Yemen receives 70 percent of London donor pledges [Archives:2008/1127/Front Page]

February 7 2008

By: Yemen Times Staff
SANA'A, Feb. 6 – Participants at a Feb. 4 post-consultative group follow-up meeting in Sana'a noted that Yemen faces many challenges, with development being achieved slowly.

More than 250 attended the meeting, including donor representatives from both regional and other nations. Abdul-Karim Al-Arhabi, Yemen's Minister of Planning, Abdul-Rahman Al-Atiyah,Gulf Cooperation Council Secretary-General, and Daniela Gressani, World Bank regional vice-president for the Middle East and North Africa, co-chaired the event.

Entitled “One Year after the London Consultative Group Meeting,” the event sought to review what had been implemented during 2007 concerning donor nations' billions of dollars in pledges made to Yemen at the 2006 conference in London. Such pledges totaled $5.31 billion by December 2007, with $2.92 billion in grants and $2.39 billion in soft loans.

The pledges cover 84 percent of the Public Investment Program financing gap of $6.3 billion, with 70 percent of such pledges already received by Yemen's government. Distributions for funding projects within the financing gap are at 57 percent. However, in terms of effectiveness, only 18.5 percent of the total allocations have been signed into actual agreements.

As for GCC pledges, 65 percent have been distributed, with Saudi Arabia having given 91 percent of its London pledge. Organization for Economic Co-operation and Development/ Development Assistance Committee bilateral donors have distributed 73.3 percent of their pledges, with 23.2 percent of such allocations being signed into agreements, whereas multilaterals have allocated 75.4 percent of their pledges, with 24.2 percent being signed into agreements.

At the meeting, Gressani noted that Yemen continues to face a difficult economic situation. “For the past two years, the [Yemeni] economy has averaged 3.2 percent annual growth. While this is slightly faster than the population, it's less than half the 7 percent needed to make a significant dent in poverty, which continues to affect more than a third of the population,” she indicated.

Gressani added that Yemen's inflation, fiscal and current account balances remain mediocre due to a sharper than expected decline in oil production.

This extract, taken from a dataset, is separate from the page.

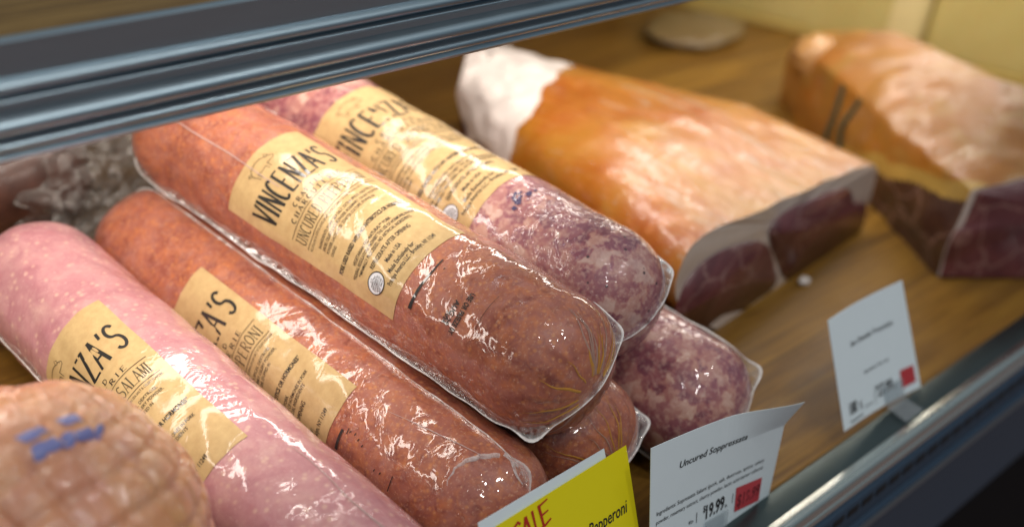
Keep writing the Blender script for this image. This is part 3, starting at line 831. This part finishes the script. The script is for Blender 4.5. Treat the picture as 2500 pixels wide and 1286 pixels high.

Yemeni Prime Minister Ali Mohammed Mujawar noted that the nation's economic and social development have improved over the past years, especially regarding education, health and infrastructure.

“Constant economic growth and poverty fighting require an appropriate atmosphere for investment; thus, Yemen has made extensive investment reforms. The coming period will witness even more economic reforms seeking to make the investment atmosphere more attractive,” he stated.

Despite such achievements, the Yemeni prime minister indicated that many challenges remain for such development, topped by rapid population growth, high illiteracy, poverty and unemployment rates, Yemen's being among the lower developing countries, aggravated water and environmental crises and limited government resources.

Concluding his remarks, Mujawar said, “We in [the Yemeni] government look forward to working with the donor community and our development partners to overcome such challenges and plan a brighter future for Yemen.”

A statement on behalf of those bilateral donors represented in Yemen urged the Yemeni government to attend to the needs of citizens in its remote underserved governorates, where failure to address development needs could increase the risk of further conflict.

“Deteriorating security also makes it more difficult for Yemen's development partners – both domestic and international – to carry out their vital development work. Overall, the deteriorating security situation will make it even harder for us all to achieve the ambitions set out in the Development Plan for Poverty Reduction and the National Reform Agenda,” the statement read.

The statement went on to say that the fragile state of Yemen's economy as well as its extremely high population undermine the country's ability to meet the United Nations' Millennium Development Goals.

“Instead of halving the proportion of those without access to safe drinking water by 2015, Yemen faces the risk that water soon may be unavailable in all critical water basins. Therefore, strong national leadership is needed to reverse the current unsustainable use of water in Yemen,” the statement noted.